Yes, I acted hasty and didn't check all the undefined conditions, sorry.

I love math, but I didn't get any further education on math after high school. Although I did it with small mistakes, if I had tried throughly, I would manage it by my knowledge of math remnants from high school.

[Guest]

log_(2x+7)(x²+4x+4) <2log_(x²)|x|

2log_(x²) |x| =log_(x²) |x|² = 1

log_(2x+7)(x²+4x+4) < 1 -----> (2x+7)¹ < x²+4x+4

2x+7<x²+4x+4

x²+2x-3>0

(x-1)(x+3)>0

if you consider this function as a graphic, the curve will intersect with zero line at x=1 and x=-3 , and between these values, all x values will proof the statement. Then solution is: -3<x<1. Sure I must add that "except x=0", where log is undefined.

As you guess, I'm far from calculus, and not hopeful that I'm correct. If this solution is correct, I will be astonished, because any high school student would manage it.
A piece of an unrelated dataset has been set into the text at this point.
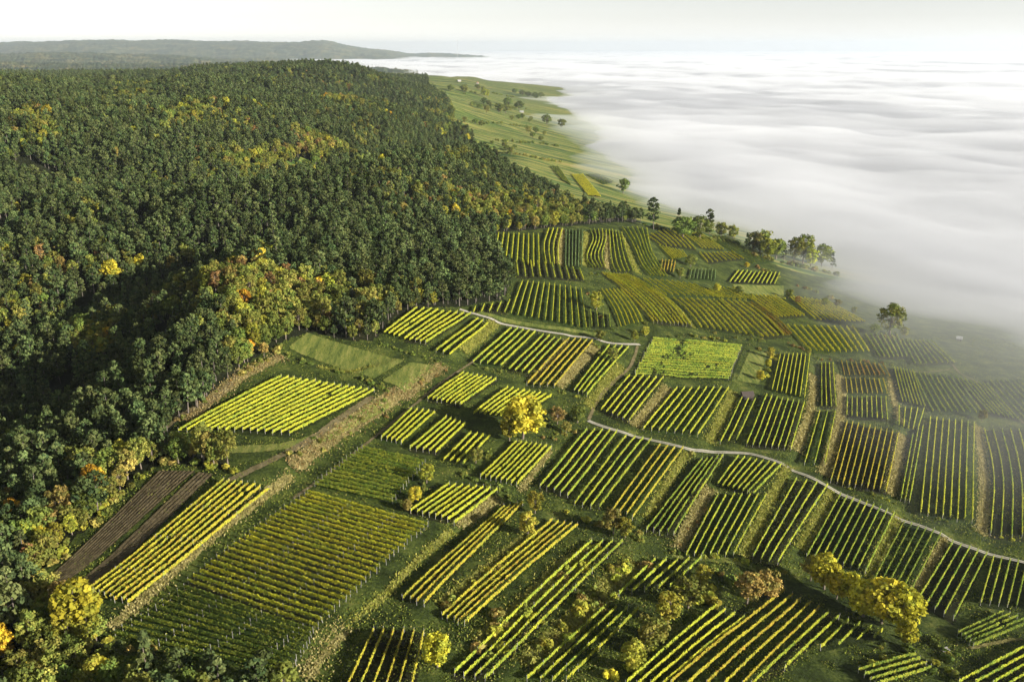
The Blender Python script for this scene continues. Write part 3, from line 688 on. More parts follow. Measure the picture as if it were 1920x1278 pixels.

You got something backwards there:

If log_a(b) < 1, then 0<b<a, as opposed to a<b.

[Prime]

We are moving toward the solution, but no solution yet. I am going to make couple hints here, which should help solving this problem properly.

1. When making substitution log_(x²)|x|² = 1, we assume x² > 0 and x² <> 1 (not equal).

2. If log_ab < 1, then

for 0 < a < 1 ---> b > a;

for a > 1 ---> 0 < b < a.

The two problems shown in this post are the easier problems on that test. I don’t think they consider those as calculus problems. Those two are arithmetic and algebra problems.

Problem 3 on that test is a calculus problem. It involves a basic derivative and integral of a polynomial. But the setup leads to a rather complex and lengthy solution.

Problem 4 is a trigonometry problem involving knowledge of some basic formulas, like cosine of doubled angle and other behavior of trigonometric functions. But the setup, again, leads to a very lengthy and complex solution requiring testing of many different cases. So I don’t think it is worth showing those here. (Too much work solving them).

However, problem 5, a geometry problem, I could show when and if the logarithm is solved.